Thursday, April 16, 2015

Jack DeCoster, Maine's most infamous businessman, gets jail sentence

Austin "Jack" DeCoster, Maine's most infamous businessman, is going to jail for his egg company's role in a 2010 salmonella outbreak that may have sickened as many as 54,000. For many of those who've followed his sordid career, the biggest question is why it took so long.

As I detailed in Tuesday's Portland Press Herald and, in 2011, in Down East and the Portland Phoenix, DeCoster has repeatedly violated all manner of laws and regulations: labor, environmental, workplace safety, public health, immigration, contract, and animal safety. Here's the nut from the Press Herald piece:

"Over the past half-century, Jack DeCoster’s companies have paid millions in fines and damages for everything from faking trucking logs and knowingly hiring illegal immigrants to environmental contamination, animal cruelty, workplace safety problems, and the exploitation of workers, including the alleged rapes of female employees by supervisors and the terrorizing of workers housed in squalid, crowded, cockroach-infested company trailers at his Maine farms."

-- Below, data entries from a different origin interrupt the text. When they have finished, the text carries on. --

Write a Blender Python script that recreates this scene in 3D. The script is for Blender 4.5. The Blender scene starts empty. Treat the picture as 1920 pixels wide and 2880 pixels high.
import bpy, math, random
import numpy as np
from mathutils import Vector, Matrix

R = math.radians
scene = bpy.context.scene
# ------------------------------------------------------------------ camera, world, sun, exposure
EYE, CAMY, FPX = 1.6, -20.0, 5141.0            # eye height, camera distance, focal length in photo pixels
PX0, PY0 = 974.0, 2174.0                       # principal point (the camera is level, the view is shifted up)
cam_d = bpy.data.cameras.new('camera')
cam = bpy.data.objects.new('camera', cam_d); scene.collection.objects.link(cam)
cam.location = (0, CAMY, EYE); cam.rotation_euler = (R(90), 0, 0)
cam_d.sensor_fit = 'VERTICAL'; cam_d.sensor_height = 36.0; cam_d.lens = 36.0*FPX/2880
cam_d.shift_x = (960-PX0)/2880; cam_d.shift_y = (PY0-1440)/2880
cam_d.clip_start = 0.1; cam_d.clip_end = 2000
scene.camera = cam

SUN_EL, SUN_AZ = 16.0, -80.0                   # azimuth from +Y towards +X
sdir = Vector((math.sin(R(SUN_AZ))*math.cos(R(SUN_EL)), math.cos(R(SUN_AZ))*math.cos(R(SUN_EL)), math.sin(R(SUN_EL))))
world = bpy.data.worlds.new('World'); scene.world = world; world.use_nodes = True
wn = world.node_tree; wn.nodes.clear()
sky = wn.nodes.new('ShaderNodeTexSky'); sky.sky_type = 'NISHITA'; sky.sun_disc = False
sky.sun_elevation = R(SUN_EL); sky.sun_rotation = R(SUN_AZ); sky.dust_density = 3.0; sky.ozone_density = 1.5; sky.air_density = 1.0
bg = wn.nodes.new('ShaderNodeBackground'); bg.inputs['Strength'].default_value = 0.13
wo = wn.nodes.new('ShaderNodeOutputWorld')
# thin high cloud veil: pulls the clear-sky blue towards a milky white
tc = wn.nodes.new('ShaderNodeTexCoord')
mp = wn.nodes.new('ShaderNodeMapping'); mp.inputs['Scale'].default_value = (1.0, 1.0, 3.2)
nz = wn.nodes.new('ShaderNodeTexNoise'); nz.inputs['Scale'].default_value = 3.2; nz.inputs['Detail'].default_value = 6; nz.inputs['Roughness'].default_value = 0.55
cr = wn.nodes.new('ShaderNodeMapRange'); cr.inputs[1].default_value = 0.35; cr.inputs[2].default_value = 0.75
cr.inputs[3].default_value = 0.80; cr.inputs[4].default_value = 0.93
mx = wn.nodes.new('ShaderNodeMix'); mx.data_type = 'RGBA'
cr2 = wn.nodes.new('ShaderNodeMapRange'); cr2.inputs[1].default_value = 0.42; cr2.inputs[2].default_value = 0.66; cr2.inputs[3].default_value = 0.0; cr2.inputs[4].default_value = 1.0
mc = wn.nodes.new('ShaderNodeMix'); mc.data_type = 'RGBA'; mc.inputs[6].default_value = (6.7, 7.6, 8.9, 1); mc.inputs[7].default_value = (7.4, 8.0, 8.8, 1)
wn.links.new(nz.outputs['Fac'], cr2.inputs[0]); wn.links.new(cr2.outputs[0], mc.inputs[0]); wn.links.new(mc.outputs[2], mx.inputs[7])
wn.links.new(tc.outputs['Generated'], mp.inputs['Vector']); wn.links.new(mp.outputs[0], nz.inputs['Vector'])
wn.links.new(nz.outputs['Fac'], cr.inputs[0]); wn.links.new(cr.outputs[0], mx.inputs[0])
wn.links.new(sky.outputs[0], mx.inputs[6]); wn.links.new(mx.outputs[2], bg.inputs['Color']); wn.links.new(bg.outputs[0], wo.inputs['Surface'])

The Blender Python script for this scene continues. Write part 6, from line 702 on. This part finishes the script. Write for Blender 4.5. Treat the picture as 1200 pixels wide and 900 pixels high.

He's always had enablers, though. As recently as 2011, his local state legislators -- Dale Crafts and Jeff Timberlake -- were trying to pass a law to weaken labor protections on his Maine farms; it almost passed because a number of people gave false legislative testimony in regards to his recent record in the state. (I learned while reporting at the time that there's no penalty for lying to Maine lawmakers, even for attorneys and lawmakers, because nobody does so under oath.)

I'd link to the articles I wrote at the time, but the new owners of Down East and the Phoenix no longer make their archives available online. (And, while on the topic: what happened to the Phoenix archive? Is it damaged? Do the owners care?)

Jack and his son, Peter (who also got three months), have the right to appeal the sentence, but have already plead guilty to charges. Their company is paying almost $7 million in fines for their role in the outbreak.